NARRATOR: Jesus also began to tell the story that He was the King of the Jews when evidence to the contrary was obvious.

Chorus:

“When Pilate said to the people ‘Here is your king. . . Do you want me to crucify your king?’ The chief priests, answered, ‘The only king we have is Caesar! Don’t call Jesus the King of the Jews!’ ”

“Oh and Jesus Christ was not the first guy to ever die by crucifixion but His followers acted like Jesus had invented the cross!”

“Jesus really seemed to have problems keeping friends. In the end nearly all of His followers and even His Father had abandoned Him.”

Disciple:

“Jesus seemed to grow paranoid too! Right in the middle of the Passover Seder Jesus started saying that one of us would betray Him. I think it was shocking to everybody in the upper room. Jesus broke up our family. There’s no other way to put it. It exploded that night. It was done. Everyone scattered.”

NARRATOR: Jesus tried to frame Himself as the victim; asking questions like “Did you have to come with swords and clubs to capture Me, as though I was an Outlaw?”

The people answered Him by taking a bat and hitting Him over the head before they led Him out to be crucified. (Matt 27:30)
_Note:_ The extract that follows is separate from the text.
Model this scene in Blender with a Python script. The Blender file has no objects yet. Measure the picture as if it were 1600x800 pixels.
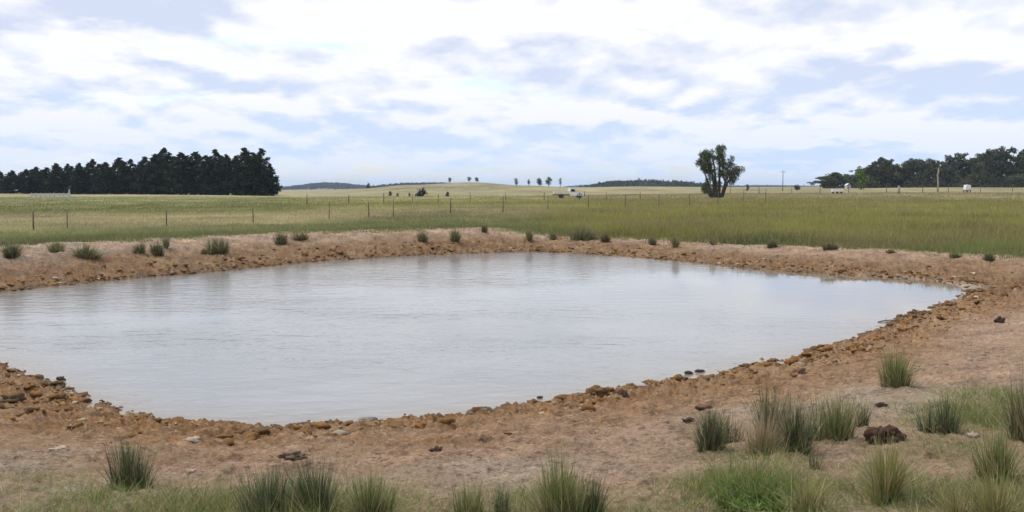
import bpy, math
import numpy as np

SC = bpy.context.scene
COL = SC.collection
F_PX = 1537.0                       # focal length in photograph pixels (1600 wide)
PITCH = math.atan2(108.0, F_PX)
CAM = np.array([0.0, 0.0, 2.8])     # the water surface is z = 0
CP, SP = math.cos(PITCH), math.sin(PITCH)

# ------------------------------------------------------------------ numeric helpers
def sstep(a, b, x):
    t = np.clip((x - a) / (b - a), 0, 1)
    return t * t * (3 - 2 * t)

_tab = np.random.RandomState(11)
_G = _tab.rand(256, 256) * 2 * np.pi
_GX, _GY = np.cos(_G), np.sin(_G)
def perlin(x, y):
    x = np.asarray(x, dtype=np.float64); y = np.asarray(y, dtype=np.float64)
    xi = np.floor(x).astype(np.int64); yi = np.floor(y).astype(np.int64)
    fx = x - xi; fy = y - yi
    u = fx * fx * fx * (fx * (fx * 6 - 15) + 10); v = fy * fy * fy * (fy * (fy * 6 - 15) + 10)
    def g(ix, iy, dx, dy):
        a = ix & 255; b = iy & 255
        return _GX[a, b] * dx + _GY[a, b] * dy
    n00 = g(xi, yi, fx, fy); n10 = g(xi + 1, yi, fx - 1, fy)
    n01 = g(xi, yi + 1, fx, fy - 1); n11 = g(xi + 1, yi + 1, fx - 1, fy - 1)
    return 1.5 * ((n00 * (1 - u) + n10 * u) * (1 - v) + (n01 * (1 - u) + n11 * u) * v)
def fbm(x, y, o=4, gain=0.5):
    s = 0; a = 1.0; t = 0
    for i in range(o):
        s = s + a * perlin(x * 2 ** i + 17.3 * i, y * 2 ** i - 9.1 * i); t += a; a *= gain
    return s / t
def lin(r, g, b):                   # display colour (0-255) to linear
    c = np.array([r, g, b], dtype=np.float64) / 255.0
    return np.where(c <= 0.04045, c / 12.92, ((c + 0.055) / 1.055) ** 2.4)

# ------------------------------------------------------------------ rays and the lie of the land
def ray(px, py):
    x = (px - 800.0) / F_PX; y = -(py - 400.0) / F_PX
    return np.array([x, CP + y * SP, -SP + y * CP])
def flat(px, py, z=0.0):
    d = ray(px, py); t = (z - CAM[2]) / d[2]
    return CAM + d * t

SHORE_PX = [(0,456),(100,446),(200,435),(300,428),(400,418),(500,408),(600,402),(700,397.5),(790,394),(850,393.5),
 (950,399),(1050,407),(1150,417),(1250,426),(1350,432),(1430,436),(1488,441),(1514,449),(1518,457),(1500,467),(1450,487),
 (1400,505),(1350,523),(1300,541),(1200,567),(1100,590),(1000,606),(930,618),(850,631),(750,645),(650,655),(560,663),
 (480,668),(400,670),(330,668),(260,660),(200,645),(140,625),(80,602),(0,570),(-120,532),(-190,500),(-120,470)]
TIP = flat(1500, 452)
_sh = np.array([flat(a, b)[:2] for a, b in SHORE_PX])
def _resample(P, n):                # smooth closed outline
    Q = np.vstack([P, P[:1]]); L = np.r_[0, np.cumsum(np.linalg.norm(np.diff(Q, axis=0), axis=1))]
    s = np.linspace(0, L[-1], n, endpoint=False)
    R = np.stack([np.interp(s, L, Q[:, 0]), np.interp(s, L, Q[:, 1])], 1)
    for _ in range(2):
        R = 0.25 * np.roll(R, 1, 0) + 0.5 * R + 0.25 * np.roll(R, -1, 0)
    return R
SHORE = _resample(_sh, 130)
def shore_dist(x, y):               # signed: positive on land
    x = np.asarray(x, float).ravel(); y = np.asarray(y, float).ravel()
    out = np.empty_like(x)
    A = SHORE; B = np.roll(SHORE, -1, 0); E = B - A; EE = (E ** 2).sum(1)
    for k in range(0, len(x), 20000):
        X = x[k:k+20000, None]; Y = y[k:k+20000, None]
        dx = X - A[:, 0]; dy = Y - A[:, 1]
        t = np.clip((dx * E[:, 0] + dy * E[:, 1]) / EE, 0, 1)
        d2 = (dx - t * E[:, 0]) ** 2 + (dy - t * E[:, 1]) ** 2
        d = np.sqrt(d2.min(1))
        cond = (A[:, 1] > Y) != (B[:, 1] > Y)
        with np.errstate(divide='ignore', invalid='ignore'):
            xc = A[:, 0] + (Y - A[:, 1]) / np.where(E[:, 1] == 0, 1e-9, E[:, 1]) * E[:, 0]
        ins = (np.sum(cond & (X < xc), 1) % 2) == 1
        out[k:k+20000] = np.where(ins, -d, d)
    return out

_PQ = np.array([-400, 300, 450, 560, 640, 740, 820, 900, 1000, 1150, 1500, 2000.])
_PD = np.array([36, 52, 90, 130, 200, 300, 450, 650, 900, 1500, 3000, 9000.])
_PZ = np.array([
 [.75, .52, .45, .60, .85, 1.0, .9, .6, .3, .0, -1, -2],
 [.75, .52, .45, .60, .85, 1.0, .9, .4, .0, -.5, -2, -3],
 [.78, .55, .55, .65, .80, .75, .0, -1.2, -2, -3, -4, -5],
 [.80, .60, .65, .70, .85, 1.0, 1.3, 1.6, .5, -2, -4, -5],
 [.80, .62, .70, .75, .95, 1.4, 2.7, 4.0, 2.5, -2, -4, -5],
 [.80, .65, .75, .85, 1.0, 1.7, 3.7, 5.9, 4.5, 1.0, -3, -4],
 [.62, .58, .72, .85, 1.0, 1.6, 2.9, 3.8, 3.0, 1.0, -3, -4],
 [.55, .55, .72, .85, 1.0, 1.5, 2.2, 2.4, 2.4, 1.0, -3, -4],
 [.50, .52, .72, .95, 1.2, 1.7, 2.4, 2.8, 3.2, 1.5, -3, -4],
 [.48, .52, .75, 1.0, 1.4, 2.0, 2.4, 2.5, 2.5, 2.0, -2, -3],
 [.48, .52, .75, 1.05, 1.6, 2.6, 3.1, 3.5, 4.0, 4.5, 4, 3],
 [.48, .52, .75, 1.05, 1.6, 2.6, 3.1, 3.5, 4.0, 4.5, 4, 3]])
def quaz(x, y):
    return np.clip(800 + F_PX * x / np.maximum(y, 0.6 * np.abs(x) + 1e-3), -400, 2000)
def field_z(q, D):
    lD = np.log(np.clip(D, 36, 9000)); lP = np.log(_PD)
    j = np.clip(np.searchsorted(lP, lD) - 1, 0, len(lP) - 2)
    tj = (lD - lP[j]) / (lP[j + 1] - lP[j]); tj = np.clip(tj, 0, 1)
    tj = tj * tj * (3 - 2 * tj) * .5 + tj * .5
    i = np.clip(np.searchsorted(_PQ, q) - 1, 0, len(_PQ) - 2)
    ti = np.clip((q - _PQ[i]) / (_PQ[i + 1] - _PQ[i]), 0, 1); ti = ti * ti * (3 - 2 * ti)
    a = _PZ[i, j] * (1 - tj) + _PZ[i, j + 1] * tj
    b = _PZ[i + 1, j] * (1 - tj) + _PZ[i + 1, j + 1] * tj
    return a * (1 - ti) + b * ti

def land(x, y, d=None):             # smooth lie of the land
    x = np.asarray(x, float).ravel(); y = np.asarray(y, float).ravel()
    D = np.sqrt(x * x + y * y)
    if d is None:
        d = shore_dist(x, y)
    q = quaz(x, y)
    dp = np.maximum(d, 0)
    zn = np.minimum(.145 * dp / (1 + .03 * dp), 1.15 + .002 * dp)
    crest = np.interp(q, [-400, 0, 200, 700, 775, 870, 1100, 1600], [.95, .92, .86, .88, .86, .52, .48, .50])
    zc = crest * (1 - (1 - np.clip(dp / 5.0, 0, 1)) ** 1.6)
    zf = zc + (field_z(q, D) - zc) * sstep(4.6, 12, dp)
    w = sstep(13, 25, y)
    z = zn * (1 - w) + zf * w
    zin = np.maximum(.30 * d, -1.2)
    z = np.where(d > 0, z, zin)
    und = fbm(x / 60., y / 60., 3) * .18 * sstep(70, 160, D) + fbm(x / 150., y / 150., 2) * .30 * sstep(300, 800, D)
    return z + und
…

“Now, some of you are probably thinking that this all flies in the face of what you might have read about Jesus in the Gospel of John and Letters of Peter and James.

But how can we really trust their views? All those writers of the New Testament were Jesus’ friends and James was Jesus’ brother. So no matter what He did, those Christ crazies will keep defending Him to the end. I don’t want to hear any more of their Jesus-speak. So whom do you believe? The people closest to Jesus who loved him to the end or those who had him crucified?